If the Inkling process would look at what people are willing to risk as a percentage of what they have available, then they are getting a percentage number or value from each trader that can then be analyzed to create a prediction percent. This is in reality the information they are getting in the prediction markets that require people use actual cash to describe their belief level. By allowing people to think in terms of how strongly they believe in a prediction, versus the current Inkling paradigm of how much they have to bet, the prediction accuracy would be better and the percentages would move away from what people believe might be a reasonable gamble of where they can make a commitment, to what they think will happen.

Another area that distorts the process is how much the number of Inklings available can allow or restrict how many markets a participant can record their belief in the markets they find interesting. This issue is based in some of the above logic here and because of the market model being presented, but this posting is too long already.

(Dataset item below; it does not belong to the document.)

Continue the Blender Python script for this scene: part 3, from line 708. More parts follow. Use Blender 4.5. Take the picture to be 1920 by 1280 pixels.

As for the prediction amount being so dependant on large trade size, and allow large traders like yourself to take a large rake from better entry price into a market, I agree that would be a natural result of what I’m proposing here. Of course, that has a downside when the guess is wrong, but that is the beauty of making the process more participation and belief dependant.

When size is less important, accuracy and consistency increase. What we have now are large paws putting low risk positions in a lot of places distorting the reflection of what people think might happen, and doing this with a smaller sample of opinions than would result otherwise. Crowd size is an important aspect for finding the value of something with an opinion process.